◆ **DIRECTIVE**:
Reproduce exactly the lines below, from the first through the one containing "0.6), 'grey_paint', car)", and nothing more.
----
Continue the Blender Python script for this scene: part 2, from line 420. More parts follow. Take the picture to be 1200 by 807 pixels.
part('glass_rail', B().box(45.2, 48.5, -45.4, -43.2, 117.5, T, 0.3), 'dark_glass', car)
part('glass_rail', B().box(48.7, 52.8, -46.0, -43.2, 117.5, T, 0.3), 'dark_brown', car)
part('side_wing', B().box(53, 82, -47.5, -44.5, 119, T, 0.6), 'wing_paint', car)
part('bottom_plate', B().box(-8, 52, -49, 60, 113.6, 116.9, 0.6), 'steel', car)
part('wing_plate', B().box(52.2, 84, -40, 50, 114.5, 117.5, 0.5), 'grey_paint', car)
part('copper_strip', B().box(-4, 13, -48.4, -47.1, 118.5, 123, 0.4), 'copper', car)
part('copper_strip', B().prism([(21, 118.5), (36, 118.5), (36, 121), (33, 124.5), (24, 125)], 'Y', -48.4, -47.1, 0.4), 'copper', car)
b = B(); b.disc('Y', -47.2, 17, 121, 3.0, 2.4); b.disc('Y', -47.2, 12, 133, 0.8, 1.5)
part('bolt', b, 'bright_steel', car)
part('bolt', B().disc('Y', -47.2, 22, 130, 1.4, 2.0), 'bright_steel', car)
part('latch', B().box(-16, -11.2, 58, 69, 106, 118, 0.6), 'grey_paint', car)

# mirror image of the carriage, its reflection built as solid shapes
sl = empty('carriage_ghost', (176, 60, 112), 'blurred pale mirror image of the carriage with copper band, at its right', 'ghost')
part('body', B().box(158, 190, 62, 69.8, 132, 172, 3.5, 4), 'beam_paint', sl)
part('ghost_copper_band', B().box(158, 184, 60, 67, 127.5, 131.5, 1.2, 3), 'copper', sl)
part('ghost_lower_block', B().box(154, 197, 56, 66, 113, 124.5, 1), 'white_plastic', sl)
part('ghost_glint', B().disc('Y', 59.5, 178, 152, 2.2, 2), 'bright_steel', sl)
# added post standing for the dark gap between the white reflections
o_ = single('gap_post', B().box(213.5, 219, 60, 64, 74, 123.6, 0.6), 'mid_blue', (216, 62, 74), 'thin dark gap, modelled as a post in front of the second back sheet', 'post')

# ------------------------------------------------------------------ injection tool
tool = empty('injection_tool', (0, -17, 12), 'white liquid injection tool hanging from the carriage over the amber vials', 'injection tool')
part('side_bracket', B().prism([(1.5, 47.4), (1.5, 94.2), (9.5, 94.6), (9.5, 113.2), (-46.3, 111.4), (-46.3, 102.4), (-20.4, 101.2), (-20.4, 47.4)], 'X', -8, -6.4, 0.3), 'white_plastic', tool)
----
◆ **SOLUTION TO THIS EXERCISE**:
Continue the Blender Python script for this scene: part 2, from line 420. More parts follow. Take the picture to be 1200 by 807 pixels.
part('glass_rail', B().box(45.2, 48.5, -45.4, -43.2, 117.5, T, 0.3), 'dark_glass', car)
part('glass_rail', B().box(48.7, 52.8, -46.0, -43.2, 117.5, T, 0.3), 'dark_brown', car)
part('side_wing', B().box(53, 82, -47.5, -44.5, 119, T, 0.6), 'wing_paint', car)
part('bottom_plate', B().box(-8, 52, -49, 60, 113.6, 116.9, 0.6), 'steel', car)
part('wing_plate', B().box(52.2, 84, -40, 50, 114.5, 117.5, 0.5), 'grey_paint', car)
part('copper_strip', B().box(-4, 13, -48.4, -47.1, 118.5, 123, 0.4), 'copper', car)
part('copper_strip', B().prism([(21, 118.5), (36, 118.5), (36, 121), (33, 124.5), (24, 125)], 'Y', -48.4, -47.1, 0.4), 'copper', car)
b = B(); b.disc('Y', -47.2, 17, 121, 3.0, 2.4); b.disc('Y', -47.2, 12, 133, 0.8, 1.5)
part('bolt', b, 'bright_steel', car)
part('bolt', B().disc('Y', -47.2, 22, 130, 1.4, 2.0), 'bright_steel', car)
part('latch', B().box(-16, -11.2, 58, 69, 106, 118, 0.6), 'grey_paint', car)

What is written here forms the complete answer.